The few people that I’ve confided this in
face-to-face are usually dumbfounded and confused as to why I would even think
those things and my answer usually is, “I have no fucking clue.” Perfectionism
prevents me from putting out consistent content. So does the huge ego hit I
took while I was in that Chinese singing competition (for new readers, long
story short: I was told I couldn’t sing at
all to try and provoke TV drama but I would like to think I’m far from a William
Hung - no offense to my fellow Asian brotha because he gave us all an iconic piece
of pop culture history, NO RAGRETS). Both of these things, with the help of my
counsellor, I’ve been able to work through and learn how to cope with these
unhealthy habits but my own self-worth has me baffled. I’ve gotten back-handed
compliments, straight up insults, and people I considered closest to me
implying or saying upfront that I didn’t deserve something that I achieved or
received but it never seemed to take much weight in my life at the time so why would
it take up all the weight now?
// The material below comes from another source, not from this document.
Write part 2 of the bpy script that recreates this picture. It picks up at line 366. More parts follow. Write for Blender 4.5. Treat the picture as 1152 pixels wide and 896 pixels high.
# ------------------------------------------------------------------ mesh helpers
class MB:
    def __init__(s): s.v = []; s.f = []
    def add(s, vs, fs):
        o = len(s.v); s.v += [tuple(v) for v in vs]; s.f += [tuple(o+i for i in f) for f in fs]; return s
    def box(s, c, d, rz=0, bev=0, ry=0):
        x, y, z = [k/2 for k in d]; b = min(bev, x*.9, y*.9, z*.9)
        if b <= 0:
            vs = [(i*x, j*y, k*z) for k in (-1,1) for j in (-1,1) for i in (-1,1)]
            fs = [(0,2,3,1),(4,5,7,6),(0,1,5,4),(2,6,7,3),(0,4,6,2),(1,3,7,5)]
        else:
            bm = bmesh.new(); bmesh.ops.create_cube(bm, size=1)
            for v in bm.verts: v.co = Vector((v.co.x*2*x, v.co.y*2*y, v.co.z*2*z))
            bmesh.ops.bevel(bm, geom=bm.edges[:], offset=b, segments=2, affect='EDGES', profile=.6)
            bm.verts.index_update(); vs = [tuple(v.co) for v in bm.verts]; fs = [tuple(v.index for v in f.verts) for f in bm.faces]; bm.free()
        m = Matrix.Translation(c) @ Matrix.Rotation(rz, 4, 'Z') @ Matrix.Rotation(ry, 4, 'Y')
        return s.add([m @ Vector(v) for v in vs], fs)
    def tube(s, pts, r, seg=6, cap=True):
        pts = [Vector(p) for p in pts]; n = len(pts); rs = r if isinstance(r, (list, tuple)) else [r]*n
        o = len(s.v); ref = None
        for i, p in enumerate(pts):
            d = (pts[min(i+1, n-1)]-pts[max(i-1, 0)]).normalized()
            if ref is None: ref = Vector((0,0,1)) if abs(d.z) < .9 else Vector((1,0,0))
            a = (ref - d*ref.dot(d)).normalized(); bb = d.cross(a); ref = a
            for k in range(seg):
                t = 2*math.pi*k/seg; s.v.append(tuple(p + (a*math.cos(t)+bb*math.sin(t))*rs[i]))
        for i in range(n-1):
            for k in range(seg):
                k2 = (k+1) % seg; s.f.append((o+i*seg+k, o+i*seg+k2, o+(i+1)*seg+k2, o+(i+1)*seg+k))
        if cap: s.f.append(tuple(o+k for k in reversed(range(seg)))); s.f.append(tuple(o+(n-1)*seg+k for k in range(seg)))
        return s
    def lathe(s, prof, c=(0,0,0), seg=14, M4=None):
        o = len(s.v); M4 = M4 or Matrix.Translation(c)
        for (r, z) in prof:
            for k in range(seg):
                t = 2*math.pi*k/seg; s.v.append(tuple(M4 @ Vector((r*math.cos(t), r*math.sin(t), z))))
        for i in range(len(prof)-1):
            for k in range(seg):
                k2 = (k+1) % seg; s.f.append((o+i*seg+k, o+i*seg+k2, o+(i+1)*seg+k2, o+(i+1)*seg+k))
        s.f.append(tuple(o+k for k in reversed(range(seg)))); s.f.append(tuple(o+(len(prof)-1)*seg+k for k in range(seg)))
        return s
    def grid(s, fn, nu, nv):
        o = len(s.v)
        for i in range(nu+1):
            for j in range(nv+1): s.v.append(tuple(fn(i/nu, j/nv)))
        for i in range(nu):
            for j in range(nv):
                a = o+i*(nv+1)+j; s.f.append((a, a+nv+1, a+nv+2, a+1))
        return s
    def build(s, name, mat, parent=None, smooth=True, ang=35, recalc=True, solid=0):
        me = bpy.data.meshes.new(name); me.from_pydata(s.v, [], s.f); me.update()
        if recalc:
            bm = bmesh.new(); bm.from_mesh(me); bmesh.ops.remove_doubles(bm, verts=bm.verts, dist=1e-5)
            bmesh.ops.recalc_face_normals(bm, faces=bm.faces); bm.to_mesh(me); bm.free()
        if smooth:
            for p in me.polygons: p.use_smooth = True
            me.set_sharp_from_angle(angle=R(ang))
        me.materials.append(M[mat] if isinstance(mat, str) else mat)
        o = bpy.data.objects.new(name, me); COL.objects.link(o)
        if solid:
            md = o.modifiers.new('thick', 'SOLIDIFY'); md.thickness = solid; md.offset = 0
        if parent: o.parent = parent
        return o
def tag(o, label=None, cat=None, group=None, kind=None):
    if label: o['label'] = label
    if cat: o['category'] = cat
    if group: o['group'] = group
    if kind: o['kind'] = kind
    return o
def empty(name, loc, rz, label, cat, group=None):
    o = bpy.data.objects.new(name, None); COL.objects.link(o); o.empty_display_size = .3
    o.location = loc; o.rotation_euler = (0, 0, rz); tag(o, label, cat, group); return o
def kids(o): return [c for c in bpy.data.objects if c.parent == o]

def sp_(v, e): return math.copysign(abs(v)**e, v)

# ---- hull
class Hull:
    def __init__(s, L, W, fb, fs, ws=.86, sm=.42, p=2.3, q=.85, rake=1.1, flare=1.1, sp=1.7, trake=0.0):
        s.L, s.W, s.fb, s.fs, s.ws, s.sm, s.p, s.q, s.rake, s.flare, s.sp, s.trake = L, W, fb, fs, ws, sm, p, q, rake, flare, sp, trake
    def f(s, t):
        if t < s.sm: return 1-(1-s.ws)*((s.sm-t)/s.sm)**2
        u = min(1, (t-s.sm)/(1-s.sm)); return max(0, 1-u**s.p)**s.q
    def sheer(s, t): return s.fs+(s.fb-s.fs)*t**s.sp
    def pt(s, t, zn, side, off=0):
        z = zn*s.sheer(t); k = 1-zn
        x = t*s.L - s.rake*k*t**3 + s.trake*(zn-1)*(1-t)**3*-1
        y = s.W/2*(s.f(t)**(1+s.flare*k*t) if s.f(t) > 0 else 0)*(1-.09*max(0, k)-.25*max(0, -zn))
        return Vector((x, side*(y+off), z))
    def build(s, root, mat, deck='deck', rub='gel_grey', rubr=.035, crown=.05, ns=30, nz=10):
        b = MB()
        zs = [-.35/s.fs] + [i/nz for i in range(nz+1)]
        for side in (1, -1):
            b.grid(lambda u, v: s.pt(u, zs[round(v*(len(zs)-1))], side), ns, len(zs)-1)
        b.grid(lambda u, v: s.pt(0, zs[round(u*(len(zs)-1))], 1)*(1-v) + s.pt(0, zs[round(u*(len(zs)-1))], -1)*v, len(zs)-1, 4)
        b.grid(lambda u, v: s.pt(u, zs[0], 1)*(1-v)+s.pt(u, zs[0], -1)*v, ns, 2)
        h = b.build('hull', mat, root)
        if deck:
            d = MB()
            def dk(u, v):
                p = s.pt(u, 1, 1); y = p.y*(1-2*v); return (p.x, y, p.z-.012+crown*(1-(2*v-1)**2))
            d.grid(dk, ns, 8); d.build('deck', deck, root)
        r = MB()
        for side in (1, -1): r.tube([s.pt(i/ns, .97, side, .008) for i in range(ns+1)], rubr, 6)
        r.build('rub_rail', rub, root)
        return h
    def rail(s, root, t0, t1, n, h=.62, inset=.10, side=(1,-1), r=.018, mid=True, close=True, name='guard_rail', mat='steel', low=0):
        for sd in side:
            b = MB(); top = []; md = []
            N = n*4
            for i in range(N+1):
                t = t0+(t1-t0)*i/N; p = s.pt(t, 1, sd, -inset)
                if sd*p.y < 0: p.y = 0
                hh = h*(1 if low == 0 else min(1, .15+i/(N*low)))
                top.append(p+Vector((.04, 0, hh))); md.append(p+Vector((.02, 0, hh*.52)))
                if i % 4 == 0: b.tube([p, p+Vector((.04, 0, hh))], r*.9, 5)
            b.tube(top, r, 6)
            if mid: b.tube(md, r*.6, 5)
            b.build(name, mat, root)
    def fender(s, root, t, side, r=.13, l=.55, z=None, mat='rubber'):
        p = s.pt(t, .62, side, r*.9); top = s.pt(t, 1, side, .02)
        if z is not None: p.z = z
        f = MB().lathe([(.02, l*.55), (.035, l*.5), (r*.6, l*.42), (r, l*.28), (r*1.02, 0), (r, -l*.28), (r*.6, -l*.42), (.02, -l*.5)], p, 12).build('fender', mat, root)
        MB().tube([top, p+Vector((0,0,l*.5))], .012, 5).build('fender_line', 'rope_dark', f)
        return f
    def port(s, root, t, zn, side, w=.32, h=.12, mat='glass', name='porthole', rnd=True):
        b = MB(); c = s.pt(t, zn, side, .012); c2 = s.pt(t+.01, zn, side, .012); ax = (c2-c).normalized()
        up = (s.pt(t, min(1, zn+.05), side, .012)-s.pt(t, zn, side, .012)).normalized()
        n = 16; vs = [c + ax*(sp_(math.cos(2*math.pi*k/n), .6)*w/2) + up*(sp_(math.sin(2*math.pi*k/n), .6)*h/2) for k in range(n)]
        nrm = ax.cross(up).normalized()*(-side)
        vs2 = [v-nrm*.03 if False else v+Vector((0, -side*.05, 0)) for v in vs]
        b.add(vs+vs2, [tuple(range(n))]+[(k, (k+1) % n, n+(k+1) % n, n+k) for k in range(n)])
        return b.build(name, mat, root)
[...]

Maybe it’s just all an excuse because it’s better
to blame that than disappoint the people who do support me; even more so,
disappoint myself.
I don’t know, folks. Maybe you, my beloved
reader, understand exactly what I mean. Maybe you think I’m an ungrateful loon.
Either way, I am unresolved, this is anti-climactic, and I will still go about
my day with an outfit that I picked to make sure I don’t “outshine” the person
I am with. Pitiful but hey. I trust that there will be a light at the end of
this tunnel. It’s just a wee bit longer than the others.